Eğitim Bir-Sen 2 Nolu Şube Başkanı Haluk Aras: "Doçentlik Sözlü Sınavı Mağduriyet Yaratıyor"
Aras, yaptığı açıklamada, “Yükseköğretim sisteminde akademik personelin atanma sürecinde yer alan doçentlik sözlü sınavı, devam eden mağduriyetlere sebep olmaktadır. Doçentlik süreci, birbirini takip eden iki aşamalı bir yapıya sahiptir. İlk aşama eser incelemesidir. Beş profesör tarafından değerlendirilen doçent adayının eserleri yeterli görüldükten sonra, özgün sözlü sınav aşamasına geçilir. Ancak unutulmamalıdır ki, bu adaylar en az 5-6 yıllık doktoralı bilim insanlarıdır ve jürinin karşısına çıkarken zaten doçent unvanına sahip olarak gelmektedirler” dedi.
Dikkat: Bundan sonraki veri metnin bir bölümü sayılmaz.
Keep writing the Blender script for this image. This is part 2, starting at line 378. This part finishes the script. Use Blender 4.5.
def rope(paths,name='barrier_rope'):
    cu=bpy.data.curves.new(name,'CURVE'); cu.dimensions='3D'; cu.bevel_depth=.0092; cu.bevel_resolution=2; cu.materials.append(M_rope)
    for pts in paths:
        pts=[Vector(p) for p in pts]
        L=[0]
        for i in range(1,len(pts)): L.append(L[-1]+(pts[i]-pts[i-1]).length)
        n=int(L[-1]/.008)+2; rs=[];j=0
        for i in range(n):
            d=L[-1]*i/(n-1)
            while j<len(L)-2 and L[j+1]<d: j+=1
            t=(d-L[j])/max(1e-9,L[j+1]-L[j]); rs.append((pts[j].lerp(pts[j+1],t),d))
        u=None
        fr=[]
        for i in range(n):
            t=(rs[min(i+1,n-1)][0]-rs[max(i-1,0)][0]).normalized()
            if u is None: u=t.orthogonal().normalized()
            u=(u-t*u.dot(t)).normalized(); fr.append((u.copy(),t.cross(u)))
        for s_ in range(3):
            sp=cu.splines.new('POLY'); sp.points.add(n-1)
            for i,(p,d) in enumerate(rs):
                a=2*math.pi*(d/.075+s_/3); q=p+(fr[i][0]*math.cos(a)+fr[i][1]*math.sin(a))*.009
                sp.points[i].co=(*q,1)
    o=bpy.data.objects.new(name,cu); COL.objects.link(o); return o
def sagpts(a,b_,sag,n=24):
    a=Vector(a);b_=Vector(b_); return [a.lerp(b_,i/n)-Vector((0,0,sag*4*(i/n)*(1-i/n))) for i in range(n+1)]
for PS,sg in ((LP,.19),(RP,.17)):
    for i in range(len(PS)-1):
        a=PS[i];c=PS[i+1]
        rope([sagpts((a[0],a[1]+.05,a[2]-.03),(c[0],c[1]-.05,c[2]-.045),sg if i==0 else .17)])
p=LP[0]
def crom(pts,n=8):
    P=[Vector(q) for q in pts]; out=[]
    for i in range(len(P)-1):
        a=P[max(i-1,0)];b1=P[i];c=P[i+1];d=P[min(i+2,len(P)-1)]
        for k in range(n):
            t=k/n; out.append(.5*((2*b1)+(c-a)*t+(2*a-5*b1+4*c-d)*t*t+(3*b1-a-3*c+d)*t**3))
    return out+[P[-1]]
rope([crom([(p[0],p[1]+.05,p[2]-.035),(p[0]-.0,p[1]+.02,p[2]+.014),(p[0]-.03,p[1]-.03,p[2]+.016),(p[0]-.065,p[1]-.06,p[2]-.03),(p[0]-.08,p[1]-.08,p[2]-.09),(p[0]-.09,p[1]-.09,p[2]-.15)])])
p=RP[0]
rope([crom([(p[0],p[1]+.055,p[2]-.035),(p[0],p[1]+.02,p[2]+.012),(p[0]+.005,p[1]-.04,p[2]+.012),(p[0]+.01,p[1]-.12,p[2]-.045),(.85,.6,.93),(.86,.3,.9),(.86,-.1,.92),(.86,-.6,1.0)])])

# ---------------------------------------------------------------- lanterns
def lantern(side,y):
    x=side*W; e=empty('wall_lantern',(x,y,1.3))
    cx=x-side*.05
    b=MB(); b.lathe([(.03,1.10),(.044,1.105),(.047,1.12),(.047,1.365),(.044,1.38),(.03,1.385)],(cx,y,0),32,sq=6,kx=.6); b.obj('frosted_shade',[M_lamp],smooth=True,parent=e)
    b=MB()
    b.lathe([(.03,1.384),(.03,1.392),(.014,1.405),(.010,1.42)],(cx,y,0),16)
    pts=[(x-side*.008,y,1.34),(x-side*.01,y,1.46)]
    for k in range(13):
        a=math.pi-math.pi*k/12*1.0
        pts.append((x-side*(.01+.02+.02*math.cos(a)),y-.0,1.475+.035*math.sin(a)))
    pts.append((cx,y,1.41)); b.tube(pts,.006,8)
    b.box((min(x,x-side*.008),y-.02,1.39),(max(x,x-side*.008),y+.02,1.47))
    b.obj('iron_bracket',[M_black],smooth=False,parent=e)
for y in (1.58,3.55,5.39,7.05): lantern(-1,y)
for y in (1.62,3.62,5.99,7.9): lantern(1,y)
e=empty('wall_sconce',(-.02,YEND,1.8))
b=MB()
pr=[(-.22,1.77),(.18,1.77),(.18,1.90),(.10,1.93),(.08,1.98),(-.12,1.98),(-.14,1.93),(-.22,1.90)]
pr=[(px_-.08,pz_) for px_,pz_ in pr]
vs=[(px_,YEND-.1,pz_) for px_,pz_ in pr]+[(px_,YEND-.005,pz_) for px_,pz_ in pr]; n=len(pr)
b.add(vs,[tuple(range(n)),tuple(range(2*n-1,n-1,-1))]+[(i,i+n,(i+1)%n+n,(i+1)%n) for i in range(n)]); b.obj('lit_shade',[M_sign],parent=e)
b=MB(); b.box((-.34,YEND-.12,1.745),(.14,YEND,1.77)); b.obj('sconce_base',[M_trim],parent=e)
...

Akademik özerkliği zedeleyen bu sınavın kaldırılması gerektiğini belirten Aras, “Bilimsel yetkinliği simgeleyen bir unvanın idari süreçlerle bağlanmasını yanlış buluyoruz. Doçent unvanını alan bir akademisyenin, kadro için tekrar başvuru yapması gereksizdir. Öğretim üyeleri, Yükseköğretim Kurulu (YÖK) tarafından doçentlik unvanını aldıktan sonra, başka bir işleme gerek olmadan bulunduğu üniversitede doçent olarak atanmalıdır” şeklinde konuştu.
YÖK’ün sözlü sınavı zorunlu olmaktan çıkarmasını olumlu bir gelişme olarak değerlendiren Aras, ancak bu uygulamanın tamamen kaldırılmadan yükseköğretim kurumlarının inisiyatifine bırakılmasının yanlış olduğunu kaydetti. Aras, “Sözlü sınavın öğretimsel bir çıktısı bulunmamakta; birçok üniversite, özellikle İTÜ, ODTÜ, Hacettepe gibi kurumlar bu uygulamayı kalite göstergesi olarak kabul etmemekte ve üniversitelerin çoğunda uygulanmamaktadır. Fırat Üniversitesi’nde de bu uygulamanın sona ermesi, kamu kaynaklarının daha verimli alanlarda kullanılmasını sağlayacaktır” ifadelerini kullandı.